PV council approves new noise ordinance

PRESCOTT VALLEY – It's a good thing for some Prescott Valley music lovers that the days of the boom box are over.

If it weren't for the more popular headphones and hand-held CD players easily available today, pedestrians who enjoy listening to music would likely violate a new Prescott Valley law.

The Town Council voted Thursday to tighten its noise ordinance and include restrictions on hand-held mechanical music players.

The council did, however, express concerns about how to enforce the revised ordinance.

If other people can hear the noise or notice the music's vibrations as far as 50 feet away, it will be illegal music in Prescott Valley beginning Jan. 10.

That restriction applies to people listening to music on public property between 8 a.m. and 10 p.m.

If it's between 10 p.m. and 8 a.m., it's a violation of PV law if anyone other than the operator can hear the music or vibrations from any distance when the operator is on public property.

The town's old noise ordinance included restrictions on sound systems in vehicles, but not for pedestrians.

And it didn't include restrictions on vibrations, which people can sometimes sense a block away from vehicles carrying bass boosters in their sound systems.

The revised ordinance also expands restrictions on sound systems in vehicles.

Instead of prohibiting "loud and raucous" noise, it now prohibits noise from a sound amplification system that is "plainly audible" from 50 feet away.
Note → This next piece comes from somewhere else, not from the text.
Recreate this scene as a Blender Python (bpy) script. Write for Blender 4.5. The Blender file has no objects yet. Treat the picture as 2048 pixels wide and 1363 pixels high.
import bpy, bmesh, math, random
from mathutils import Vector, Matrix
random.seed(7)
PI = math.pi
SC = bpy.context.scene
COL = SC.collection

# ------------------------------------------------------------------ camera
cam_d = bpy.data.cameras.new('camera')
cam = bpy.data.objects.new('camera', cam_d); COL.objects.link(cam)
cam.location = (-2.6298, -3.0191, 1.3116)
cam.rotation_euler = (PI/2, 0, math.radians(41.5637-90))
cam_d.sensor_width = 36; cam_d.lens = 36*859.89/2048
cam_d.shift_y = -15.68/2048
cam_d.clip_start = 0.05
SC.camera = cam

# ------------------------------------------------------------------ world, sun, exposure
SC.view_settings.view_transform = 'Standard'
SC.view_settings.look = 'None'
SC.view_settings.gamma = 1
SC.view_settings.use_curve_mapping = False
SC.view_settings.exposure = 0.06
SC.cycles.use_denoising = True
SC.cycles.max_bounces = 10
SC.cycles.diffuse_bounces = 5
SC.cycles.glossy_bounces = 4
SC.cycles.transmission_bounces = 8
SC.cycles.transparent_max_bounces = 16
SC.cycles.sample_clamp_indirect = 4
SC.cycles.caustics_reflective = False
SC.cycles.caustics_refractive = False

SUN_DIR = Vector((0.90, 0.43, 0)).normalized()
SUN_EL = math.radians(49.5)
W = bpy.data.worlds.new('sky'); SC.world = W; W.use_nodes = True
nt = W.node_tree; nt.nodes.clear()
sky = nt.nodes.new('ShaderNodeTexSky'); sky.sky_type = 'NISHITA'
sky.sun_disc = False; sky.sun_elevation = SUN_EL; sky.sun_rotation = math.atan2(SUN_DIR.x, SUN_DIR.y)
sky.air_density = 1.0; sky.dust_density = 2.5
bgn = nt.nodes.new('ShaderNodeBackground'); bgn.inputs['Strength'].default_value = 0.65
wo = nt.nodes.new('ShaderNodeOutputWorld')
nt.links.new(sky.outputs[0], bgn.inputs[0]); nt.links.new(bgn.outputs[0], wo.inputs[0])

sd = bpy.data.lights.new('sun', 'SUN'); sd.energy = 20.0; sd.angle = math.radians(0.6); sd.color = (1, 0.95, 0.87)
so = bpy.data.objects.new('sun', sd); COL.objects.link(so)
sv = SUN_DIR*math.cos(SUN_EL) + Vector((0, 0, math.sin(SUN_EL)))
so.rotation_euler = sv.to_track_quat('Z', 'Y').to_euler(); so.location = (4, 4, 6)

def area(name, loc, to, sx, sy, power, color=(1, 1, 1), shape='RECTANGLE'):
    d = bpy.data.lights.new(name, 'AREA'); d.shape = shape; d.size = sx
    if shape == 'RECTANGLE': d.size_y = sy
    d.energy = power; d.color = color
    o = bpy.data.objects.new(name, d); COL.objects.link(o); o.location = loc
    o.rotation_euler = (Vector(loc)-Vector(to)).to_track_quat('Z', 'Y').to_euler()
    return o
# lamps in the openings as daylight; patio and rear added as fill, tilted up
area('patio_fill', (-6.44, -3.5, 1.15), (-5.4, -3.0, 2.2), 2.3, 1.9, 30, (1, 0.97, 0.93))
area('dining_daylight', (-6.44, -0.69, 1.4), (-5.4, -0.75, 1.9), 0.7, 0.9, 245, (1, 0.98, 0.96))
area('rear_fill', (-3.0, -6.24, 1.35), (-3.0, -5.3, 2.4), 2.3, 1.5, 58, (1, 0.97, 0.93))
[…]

The revised ordinance also prohibits amplified sound "which causes a person to be aware of vibration accompanying the sound" at 50 feet.

Emergency, public safety, utility and government vehicles are exempt from the ordinance.

Some parts of the noise ordinance remain the same:

• Vehicle mufflers must be in good working order, and it's against the law to use a cutout, by-pass or similar muffler elimination appliance.

• Construction activity is illegal between 7 p.m. and 7 a.m., unless it's an emergency with town permission, someone has a town permit, or the town's Public Works employees are doing the work.